**What you need to do:**
Leave out the pictures, and write out exactly the lines from the beginning of the material to the line holding "COL = scene.collection", that line included, and nothing else.

* begin Extracted data *

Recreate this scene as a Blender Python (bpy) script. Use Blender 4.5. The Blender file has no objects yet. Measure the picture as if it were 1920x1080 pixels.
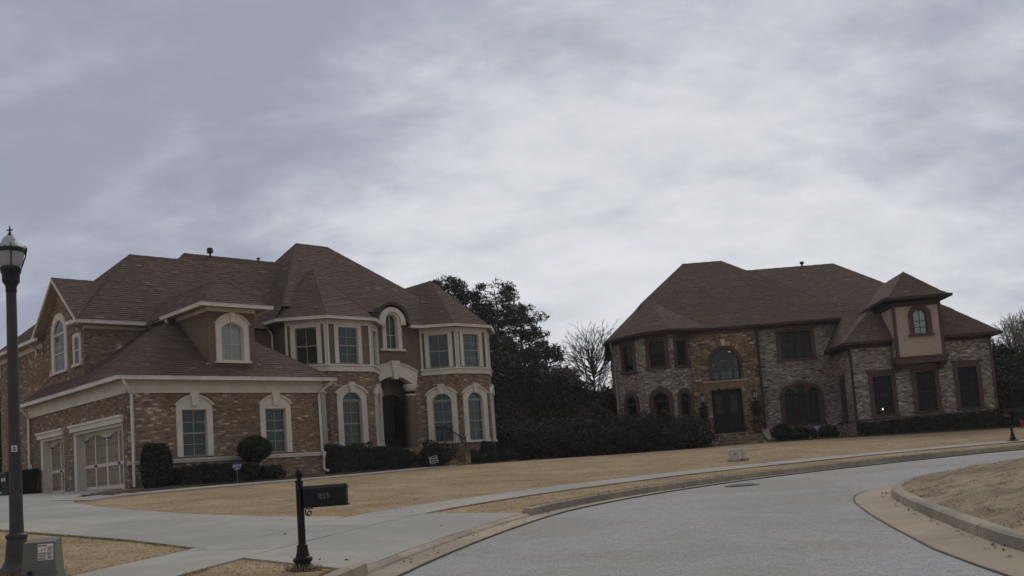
import bpy, math, random
import numpy as np
from mathutils import Vector, Matrix

random.seed(11)
rng = np.random.default_rng(11)
R_ = math.radians
PI = math.pi
scene = bpy.context.scene
COL = scene.collection

# ------------------------------------------------------------------ camera, sky, sun, exposure
cd = bpy.data.cameras.new('camera')
cam = bpy.data.objects.new('camera', cd)
COL.objects.link(cam)
cam.matrix_world = (Matrix.Translation((0, 0, 1.4)) @ Matrix.Rotation(R_(90 + 5.37), 4, 'X') @ Matrix.Rotation(R_(-4.28), 4, 'Z'))
cd.sensor_width = 36.0
cd.lens = 36.0 * 1835.0 / 1920.0
cd.shift_x = 0.5 - 1041.0 / 1920.0
cd.shift_y = 160.0 / 1920.0
cd.clip_start = 0.2
cd.clip_end = 3000
scene.camera = cam

SUN_EL, SUN_AZ = 42.0, 12.0          # a veiled sun behind the houses, a little to the right of straight ahead
world = bpy.data.worlds.new('World')
scene.world = world
world.use_nodes = True
wn, wl = world.node_tree.nodes, world.node_tree.links
wn.clear()


def wnode(t, **kw):
    n = wn.new(t)
    for k, v in kw.items():
        setattr(n, k, v)
    return n


def wmath(op, a, b=None, clamp=False):
    n = wnode('ShaderNodeMath', operation=op, use_clamp=clamp)
    for i, s in enumerate((a, b)):
        if s is None:
            continue
        if isinstance(s, (int, float)):
            n.inputs[i].default_value = s
        else:
            wl.new(s, n.inputs[i])
    return n.outputs[0]


w_out = wnode('ShaderNodeOutputWorld')
sky = wnode('ShaderNodeTexSky', sky_type='NISHITA', sun_disc=False)
sky.sun_elevation = R_(SUN_EL)
sky.sun_rotation = R_(SUN_AZ)
bg_sky = wnode('ShaderNodeBackground')
bg_sky.inputs['Strength'].default_value = 0.07
wl.new(sky.outputs[0], bg_sky.inputs['Color'])
tc = wnode('ShaderNodeTexCoord')
sep = wnode('ShaderNodeSeparateXYZ')
wl.new(tc.outputs['Generated'], sep.inputs[0])
zc = wmath('MAXIMUM', sep.outputs[2], 0.0)
den = wmath('ADD', zc, 0.50)
comb = wnode('ShaderNodeCombineXYZ')
wl.new(wmath('DIVIDE', sep.outputs[0], den), comb.inputs[0])
wl.new(wmath('DIVIDE', sep.outputs[1], den), comb.inputs[1])


def cloud_noise(rot, scl, scale, detail, rough, dist, off):
    m = wnode('ShaderNodeMapping')
    m.inputs['Rotation'].default_value = (0, 0, R_(rot))
    m.inputs['Scale'].default_value = scl
    m.inputs['Location'].default_value = off
    wl.new(comb.outputs[0], m.inputs['Vector'])
    n = wnode('ShaderNodeTexNoise')
    n.inputs['Scale'].default_value = scale
    n.inputs['Detail'].default_value = detail
    n.inputs['Roughness'].default_value = rough
    n.inputs['Distortion'].default_value = dist
    wl.new(m.outputs[0], n.inputs['Vector'])
    return n.outputs['Fac']


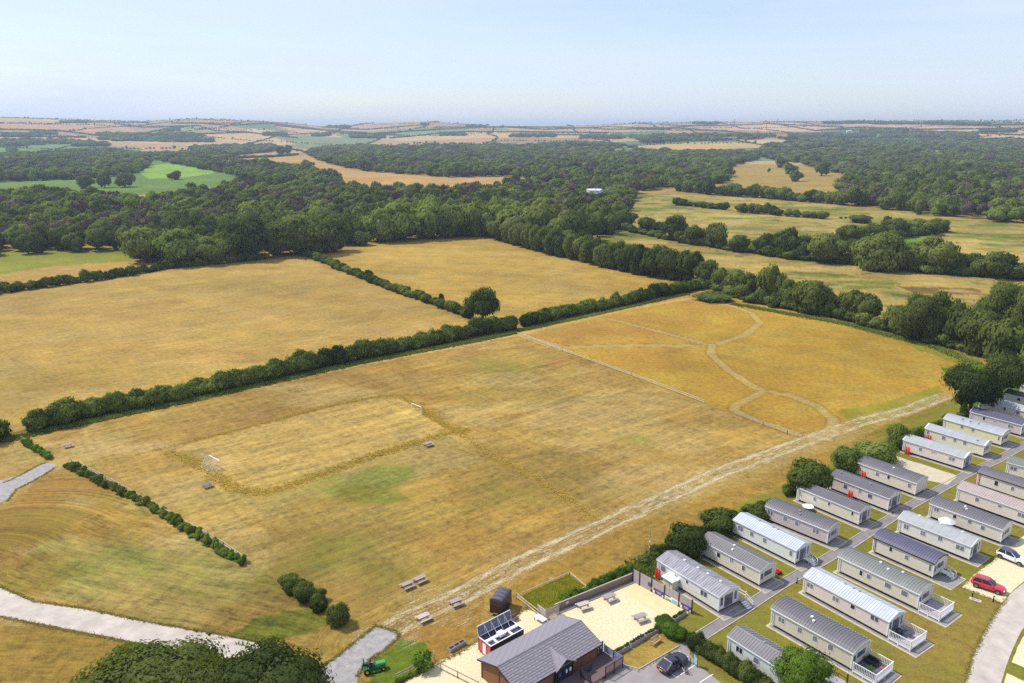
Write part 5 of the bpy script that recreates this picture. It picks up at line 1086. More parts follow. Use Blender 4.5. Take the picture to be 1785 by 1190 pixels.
rz = dirpx((1700, 1024), (1749, 1040)); car('bright red family car parked on the pale gravel bay', at(1722, 1026) + Vector((0, 0, .012)), rz, paint_('red_car_paint', (.50, .012, .03)), paint_('red_car_roof', (.42, .02, .05)), est=True)
rz = dirpx((1738, 974), (1777, 990)); car('white car with dark blue roof at the right edge of the gravel bay', at(1764, 977) + Vector((0, 0, .012)), rz, paint_('white_car_paint', (.78, .78, .84)), paint_('navy_roof_paint', (.03, .03, .09)), est=True)
rz = dirpx((1150, 1173), (1190, 1146)); car('matt black car with its driver door open in the car park', at(1172, 1161.5) + Vector((0, 0, .016)), rz, mat('matt_black_car_paint', (.028, .027, .045), .42, coat=.4), mat('matt_black_car_roof', (.035, .035, .06), .35), 4.55, 1.9, 1.45, coupe=True, door=True)

# ------------------------------------------------------------------ ride-on mower with its driver
mx_ = at(652, 1167.5); rz = dirpx((640, 1166), (664, 1160)); D = thing('ride_on_mower', 'green ride-on mower with black roll hoop on the lawn', 'mower', mx_, rz)
M_MG = mat('mower_green', (.02, .13, .025), .4); M_MGL = mat('mower_hood', (.05, .30, .08), .35)
MB().prism([(-.35, .55), (.35, .55), (.38, .8), (.28, .98), (-.28, .98), (-.38, .8)], .25, 1.45).build('hood', M_MGL, D, bevel=.08); MB().box(-1.3, -.35, .45, .3, .35, .6).build('chassis', M_MG, D, bevel=.03)
for s in (-1, 1):
    MB().prism([(-1.35, .6), (-1.25, .85), (-.65, .85), (-.5, .6)], s * .38 if s > 0 else s * .72, s * .72 if s > 0 else s * .38, 'y').build('mudguard', M_MG, D, bevel=.03)
    for x, r_, w_ in ((-.95, .42, .3), (1.05, .3, .22)):
        wh = MB().tube([(x, s * .42, r_), (x, s * (.42 + w_), r_)], r_, 16).build('wheel', M_TYRE, D); MB().tube([(x, s * (.43 + w_), r_), (x, s * (.45 + w_), r_)], r_ * .4, 10).build('rim', M_PLATE, wh)
MB().box(-.75, -.28, .6, -.2, .28, .78).build('seat', M_BLACK, D, bevel=.04); MB().box(-.85, -.26, .75, -.72, .26, 1.2).build('seat_back', M_BLACK, D, bevel=.03)
MB().tube([(-1.15, -.4, .6), (-1.2, -.42, 1.5), (-1.2, -.25, 1.85), (-1.2, .25, 1.85), (-1.2, .42, 1.5), (-1.15, .4, .6)], .04, 8).build('roll_hoop', M_BLACK, D)
MB().tube([(.25, 0, .9), (.05, 0, 1.15)], .03, 6).tube([(.05 + .19 * math.cos(a) * .5, .19 * math.sin(a), 1.15 + .19 * math.cos(a) * .8) for a in [i * math.pi / 6 for i in range(13)]], .018, 6).build('steering_wheel', M_BLACK, D)
MB().box(-.5, -.75, .1, .7, .75, .28).build('cutting_deck', M_MG, D, bevel=.05)
def figure(name, label, loc, rz, joints, edges, radii, m_cloth, m_skin, m_hair):
    D = bpy.data.objects.new(name, None); COL.objects.link(D); D.location = loc; D.rotation_euler = (0, 0, rz); tag(D, label, 'person')
    me = bpy.data.meshes.new('body'); me.from_pydata(joints, edges, []); me.materials.append(m_cloth); o = obj('body', me, D)
    sk = o.modifiers.new('skin', 'SKIN'); sk.use_smooth_shade = True
    for i, r_ in enumerate(radii): me.skin_vertices[0].data[i].radius = (r_, r_)
    me.skin_vertices[0].data[0].use_root = True
    sb = o.modifiers.new('sub', 'SUBSURF'); sb.levels = 1; sb.render_levels = 1
    return D
J = [(-.45, 0, .88), (-.47, 0, 1.12), (-.45, 0, 1.36), (-.42, 0, 1.44), (-.40, 0, 1.52), (-.38, 0, 1.66),
     (-.44, .2, 1.34), (-.28, .26, 1.12), (-.04, .14, 1.18), (-.44, -.2, 1.34), (-.28, -.26, 1.12), (-.04, -.14, 1.18),
     (-.42, .11, .86), (0, .16, .92), (.08, .17, .55), (.2, .17, .5), (-.42, -.11, .86), (0, -.16, .92), (.08, -.17, .55), (.2, -.17, .5)]
E_ = [(0, 1), (1, 2), (2, 3), (3, 4), (4, 5), (2, 6), (6, 7), (7, 8), (2, 9), (9, 10), (10, 11), (0, 12), (12, 13), (13, 14), (14, 15), (0, 16), (16, 17), (17, 18), (18, 19)]
RD = [.15, .145, .14, .06, .075, .09, .065, .05, .04, .065, .05, .04, .095, .075, .055, .05, .095, .075, .055, .05]
M_NAVY = mat('navy_overalls', (.02, .03, .09), .9); M_SKIN = mat('skin', (.45, .26, .18), .6); M_HAIR = mat('dark_hair', (.03, .02, .015), .8)
PD = figure('person', 'person in dark blue clothes seated on the green mower', mx_, rz, J, E_, RD, M_NAVY, M_SKIN, M_HAIR)
MB().lathe([(.001, -.12), (.06, -.10), (.085, -.03), (.09, .05), (.06, .11), (.001, .125)], (-.37, 0, 1.64), 12).build('head', M_SKIN, PD, smooth=True); MB().lathe([(.095, .02), (.1, .06), (.07, .125), (.001, .14)], (-.38, 0, 1.64), 12).build('hair', M_HAIR, PD, smooth=True)
for s in (-1, 1):
    hnd = MB().box(-.05, s * .14 - .035, 1.15, .03, s * .14 + .035, 1.19)
    for i in range(4): hnd.bar((.03, s * .14 - .03 + i * .02, 1.18), (.075, s * .14 - .03 + i * .02, 1.15), .017)
    hnd.bar((-.02, s * .11, 1.17), (.03, s * .085, 1.16), .018); hnd.build('hand', M_SKIN, PD)
    MB().box(.05, s * .17 - .05, .47, .32, s * .17 + .05, .56).build('boot', M_BLACK, PD, bevel=.03)

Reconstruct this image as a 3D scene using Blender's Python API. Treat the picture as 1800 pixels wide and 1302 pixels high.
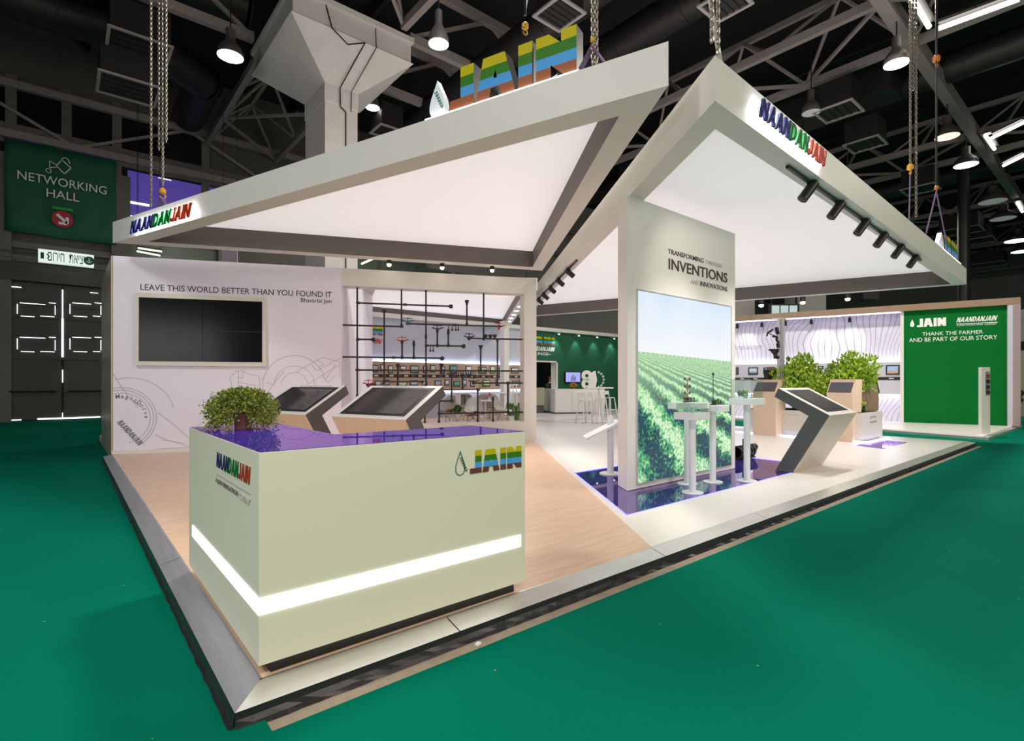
import bpy, bmesh, math, random
from mathutils import Vector, Matrix
random.seed(7)
PI=math.pi
S=bpy.context.scene
for o in list(bpy.data.objects): bpy.data.objects.remove(o)
COL=S.collection
# ---------------------------------------------------------------- frame of the stand: x along its front edge, y along its side edge
F=934.;CX=900.;HY=671.;CZ=1.52
U=(.7649,.6441);V=(-.6441,.7649);CAM=(-.7107,-2.704)
def ray(px):
    a=(px-CX)/F
    return (a*U[0]+U[1], a*V[0]+V[1])
def G(px,py,z=0.):                       # point on the level plane z
    Y=F*(CZ-z)/(py-HY); r=ray(px)
    return Vector((CAM[0]+r[0]*Y,CAM[1]+r[1]*Y,z))
def GY(px,Y):                            # ground position at viewing depth Y
    r=ray(px); return (CAM[0]+r[0]*Y,CAM[1]+r[1]*Y)
class Plane:                             # an upright plane in the world
    def __init__(s,p,q,back=None):
        s.p=Vector((p[0],p[1])); d=Vector((q[0]-p[0],q[1]-p[1])); s.L=d.length; s.d=d.normalized()
        s.n=Vector((s.d.y,-s.d.x))       # towards the viewer when p is left of q
    def at(s,px,py):
        r=ray(px); dx=s.p.x-CAM[0]; dy=s.p.y-CAM[1]
        Y=(dx*s.d.y-dy*s.d.x)/(r[0]*s.d.y-r[1]*s.d.x)
        a=(CAM[0]+r[0]*Y-s.p.x)*s.d.x+(CAM[1]+r[1]*Y-s.p.y)*s.d.y
        return a,CZ-(py-HY)/F*Y
    def pt(s,a,z,off=0.):
        return Vector((s.p.x+s.d.x*a+s.n.x*off, s.p.y+s.d.y*a+s.n.y*off, z))
# ---------------------------------------------------------------- camera, world, exposure, big lights
cd=bpy.data.cameras.new('camera'); cam=bpy.data.objects.new('camera',cd); COL.objects.link(cam)
cam.location=(CAM[0],CAM[1],CZ); cam.rotation_euler=(PI/2,0,-math.atan2(U[1],V[1]))
cd.sensor_width=36; cd.lens=36*F/1800; cd.shift_y=(HY-651)/1800; cd.clip_end=300
S.camera=cam
S.view_settings.view_transform='Standard'; S.view_settings.look='None'; S.view_settings.gamma=1
S.view_settings.use_curve_mapping=False; S.view_settings.exposure=0.0
W=bpy.data.worlds.new('world'); S.world=W; W.use_nodes=True
W.node_tree.nodes['Background'].inputs[0].default_value=(.8,.86,1,1)
W.node_tree.nodes['Background'].inputs[1].default_value=.07
def area(name,loc,size,power,col=(1,1,1),rot=(0,0,0),sy=None,spread=None):
    l=bpy.data.lights.new(name,'AREA'); l.energy=power; l.color=col; l.size=size
    if sy: l.shape='RECTANGLE'; l.size_y=sy
    if spread: l.spread=spread
    o=bpy.data.objects.new(name,l); o.location=loc; o.rotation_euler=rot; COL.objects.link(o); return o
def spot(name,loc,tgt,power,col=(1,1,1),ang=60,blend=.6,r=.03):
    l=bpy.data.lights.new(name,'SPOT'); l.energy=power; l.color=col; l.spot_size=math.radians(ang); l.spot_blend=blend; l.shadow_soft_size=r
    o=bpy.data.objects.new(name,l); o.location=loc
    o.rotation_euler=(Vector(tgt)-Vector(loc)).to_track_quat('-Z','Y').to_euler(); COL.objects.link(o); return o
# the hall's own lighting: rows of ceiling light fields over the aisle in front, plus an added fill behind the viewer
WARM=(1,.93,.80)
area('hall_light_front',(9,-9,11.0),4,300,WARM,sy=3)
area('hall_light_left',(-7,2,11.0),3,800,(1,.98,.95),sy=3)
area('hall_light_right',(26,-6,11.0),4,750,WARM,sy=4)
area('added_fill_near',(-1.6,-5.2,7.2),1.5,420,WARM,sy=2)  # added fill, hung below the roof lamps to brighten carpet and counter
area('hall_light_gap',(5.5,3.2,11.2),1.4,850,(1,.95,.85),sy=1.4)
area('hall_light_gap_right',(15.5,1.8,11.2),.9,1200,(1,.95,.85),sy=.9)
area('hall_light_back',(9,19,10.5),5,500,WARM,sy=5)
area('hall_light_far',(40,10,10.5),9,1300,WARM,sy=9)
# added unseen softboxes brightening the fronts, standing in for booths across the aisle
area('added_softbox',(9,-17,3.5),14,1080,(1,.90,.74),rot=(math.radians(102),0,0),sy=4)
area('added_softbox_left',(-16,-6,3.5),10,850,(1,.92,.93),rot=(math.radians(98),0,math.radians(-70)),sy=3)
# ---------------------------------------------------------------- materials
MATS={}
def nt(name):
    m=bpy.data.materials.new(name); m.use_nodes=True; t=m.node_tree; return m,t,t.nodes['Principled BSDF']
def mat(name,col,rough=.5,metal=0,emit=None,es=0,noise=0,nscale=20,bump=0,alpha=None,trans=0,ior=1.45,spec=.5,coat=0,stretch=None):
    if name in MATS: return MATS[name]
    m,t,b=nt(name); N=t.nodes; L=t.links
    b.inputs['Base Color'].default_value=(*col,1); b.inputs['Roughness'].default_value=rough; b.inputs['Metallic'].default_value=metal
    b.inputs['Specular IOR Level'].default_value=spec; b.inputs['IOR'].default_value=ior
    b.inputs['Transmission Weight'].default_value=trans; b.inputs['Coat Weight'].default_value=coat
    if emit: b.inputs['Emission Color'].default_value=(*emit,1); b.inputs['Emission Strength'].default_value=es
    if noise or bump:
        tc=N.new('ShaderNodeTexCoord'); mp=N.new('ShaderNodeMapping'); L.new(tc.outputs['Object'],mp.inputs[0])
        if stretch: mp.inputs['Scale'].default_value=stretch
        no=N.new('ShaderNodeTexNoise'); no.inputs['Scale'].default_value=nscale; no.inputs['Detail'].default_value=4; L.new(mp.outputs[0],no.inputs['Vector'])
        if noise:
            mx=N.new('ShaderNodeMix'); mx.data_type='RGBA'; L.new(no.outputs['Fac'],mx.inputs[0])
            mx.inputs[6].default_value=(*[c*(1-noise) for c in col],1); mx.inputs[7].default_value=(*[min(1,c*(1+noise)) for c in col],1)
            L.new(mx.outputs[2],b.inputs['Base Color'])
        if bump:
            bp=N.new('ShaderNodeBump'); bp.inputs['Strength'].default_value=bump; bp.inputs['Distance'].default_value=.01
            L.new(no.outputs['Fac'],bp.inputs['Height']); L.new(bp.outputs[0],b.inputs['Normal'])
    MATS[name]=m; return m
white=mat('white_paint',(.74,.72,.68),.45,noise=.015,nscale=3)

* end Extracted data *

**Task response:**
Recreate this scene as a Blender Python (bpy) script. Use Blender 4.5. The Blender file has no objects yet. Measure the picture as if it were 1920x1080 pixels.
import bpy, math, random
import numpy as np
from mathutils import Vector, Matrix

random.seed(11)
rng = np.random.default_rng(11)
R_ = math.radians
PI = math.pi
scene = bpy.context.scene
COL = scene.collection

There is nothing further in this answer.